Hey manf...er, pal. (It's a long moniker, you understand.)
Well, Keith is right: firms pay for order flow. But the assertion that there is value provided by the informational component of such order flow is absolutely correct.
First, and obviously, there is value in the ability to see the money flow into and out of particular securities (equities, fixed income, etc.) or in specific issues (ABCD, XYZ, etc). With the exception of institutional orders (which are large and usually handled manually when they require capital committment) much of this analysis takes place after the face due to the large part that automation plays in capturing and executing order flow.
Thus, if a dealing firm has a number of broker-dealer clients, each with a large customer base...and ideally when those bases range from the smallest retail to the largest institutional customers...it can derive a great deal of knowledge about market trends and investor sentiment.
Other order associated information may come into play as well: trends in margin vs. cash accounts; long vs. short transactions; the size of the average transaction; market vs. limit orders; and the like. In addition, the differences in the aforementioned factors between (typically) retail and institutional order flow sources might be analyzed as well...all of which, as previously stated, can give a dealing firm a good idea of where and what the trends are.
How it weighs and values that information is another issue. Often, the observed data would be utilized in particular by risk management, credit committees, and research analysts (among others), largely 1. to come up with proprietary market research and indicators, and 2. to tweak the risk exposure of the firm's lending and trading departments in accordance with perceived sentiment and trends represented by the data.
Incidentally, another way in which large firms can glean terrific amounts of information regarding the money flow, sentiment, and general trends in the markets come from owning clearing firms.
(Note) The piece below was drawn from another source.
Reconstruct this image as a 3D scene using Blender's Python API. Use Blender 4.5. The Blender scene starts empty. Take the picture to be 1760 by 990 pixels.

If you consider some of the large mergers and acquisitions in the securities industry over the last two or three years, it's often that the presence of a correspondent clearing subsidiary in the mix was a factor.
Many firms decide to clear their own transactions when the economics of such (versus an introducing or omnibus correspondent relationship) become too compelling to ignore. Others do so...and a second reason for those who do so for economic reasons...is to avoid disclosing, to other parties, the above information.